What to produce:
Only the lines from the top of the listing below to the line that has "def PZ(py, D): return CZ + (YH - py) / F * D" should be echoed, with both ends kept and pictures left out.

Available data:
>> Start
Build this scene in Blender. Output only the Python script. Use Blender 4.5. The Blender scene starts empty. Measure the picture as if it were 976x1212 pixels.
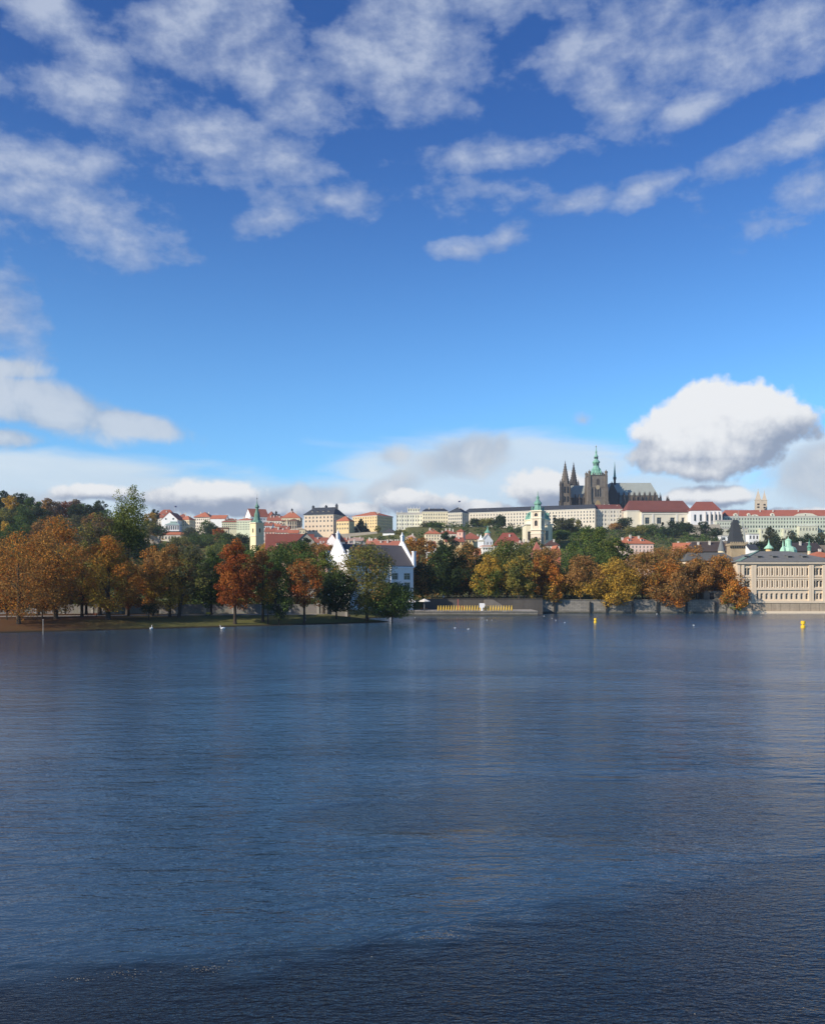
import bpy, math, random
import numpy as np
from mathutils import Vector, Matrix
S = bpy.context.scene
COL = S.collection
RD = math.radians
rnd = random.Random(11)
# ---------------------------------------------------------------- scale of the place
F, YH, CX, CZ = 1090.0, 691.0, 488.0, 10.0      # focal length in photo pixels, eye level row, centre column, eye height in metres
def PX(px, D): return (px - CX) / F * D
def PZ(py, D): return CZ + (YH - py) / F * D

# ---------------------------------------------------------------- node helper
class NB:
    def __init__(s, tree): s.t = tree; s.n = tree.nodes; s.l = tree.links; s.n.clear()
    def node(s, typ, **kw):
        n = s.n.new(typ)
        for k, v in kw.items(): setattr(n, k, v)
        return n
    def put(s, sock, v):
        if hasattr(v, 'is_output'): s.l.new(v, sock)
        elif v is not None: sock.default_value = v
    def m(s, op, a, b=None, c=None, clamp=False):
        n = s.node('ShaderNodeMath', operation=op, use_clamp=clamp)
        s.put(n.inputs[0], a)
        if b is not None: s.put(n.inputs[1], b)
        if c is not None: s.put(n.inputs[2], c)
        return n.outputs[0]
    def vm(s, op, a, b=None, out=0):
        n = s.node('ShaderNodeVectorMath', operation=op)
        s.put(n.inputs[0], a)
        if b is not None:
            if op == 'SCALE': s.put(n.inputs[3], b)
            else: s.put(n.inputs[1], b)
        return n.outputs[out]
    def noise(s, vec, scale, detail=3, rough=.55, dist=0.0, out=0, d2=False):
        n = s.node('ShaderNodeTexNoise')
        if d2: n.noise_dimensions = '2D'
        s.put(n.inputs['Vector'], vec)
        n.inputs['Scale'].default_value = scale; n.inputs['Detail'].default_value = detail
        n.inputs['Roughness'].default_value = rough; n.inputs['Distortion'].default_value = dist
        return n.outputs[out]
    def smooth(s, v, a, b, lo=0.0, hi=1.0):
        n = s.node('ShaderNodeMapRange', interpolation_type='SMOOTHSTEP')
        s.put(n.inputs[0], v); n.inputs[1].default_value = a; n.inputs[2].default_value = b
        n.inputs[3].default_value = lo; n.inputs[4].default_value = hi
        return n.outputs[0]
    def mix(s, f, a, b, blend='MIX'):
        n = s.node('ShaderNodeMix', data_type='RGBA', blend_type=blend)
        s.put(n.inputs[0], f)
        s.put(n.inputs[6], a if hasattr(a, 'is_output') else (*a, 1)[:4])
        s.put(n.inputs[7], b if hasattr(b, 'is_output') else (*b, 1)[:4])
        return n.outputs[2]
    def xyz(s, x, y, z):
        n = s.node('ShaderNodeCombineXYZ')
        for i, v in enumerate((x, y, z)): s.put(n.inputs[i], v)
        return n.outputs[0]
    def sep(s, v):
        n = s.node('ShaderNodeSeparateXYZ'); s.put(n.inputs[0], v); return n.outputs
    def mapping(s, v, loc=(0,0,0), rot=(0,0,0), sc=(1,1,1), typ='POINT'):
        n = s.node('ShaderNodeMapping', vector_type=typ); s.put(n.inputs[0], v)
        n.inputs[1].default_value = loc; n.inputs[2].default_value = rot; n.inputs[3].default_value = sc
        return n.outputs[0]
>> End
Correct output:
Build this scene in Blender. Output only the Python script. Use Blender 4.5. The Blender scene starts empty. Measure the picture as if it were 976x1212 pixels.
import bpy, math, random
import numpy as np
from mathutils import Vector, Matrix
S = bpy.context.scene
COL = S.collection
RD = math.radians
rnd = random.Random(11)
# ---------------------------------------------------------------- scale of the place
F, YH, CX, CZ = 1090.0, 691.0, 488.0, 10.0      # focal length in photo pixels, eye level row, centre column, eye height in metres
def PX(px, D): return (px - CX) / F * D
def PZ(py, D): return CZ + (YH - py) / F * D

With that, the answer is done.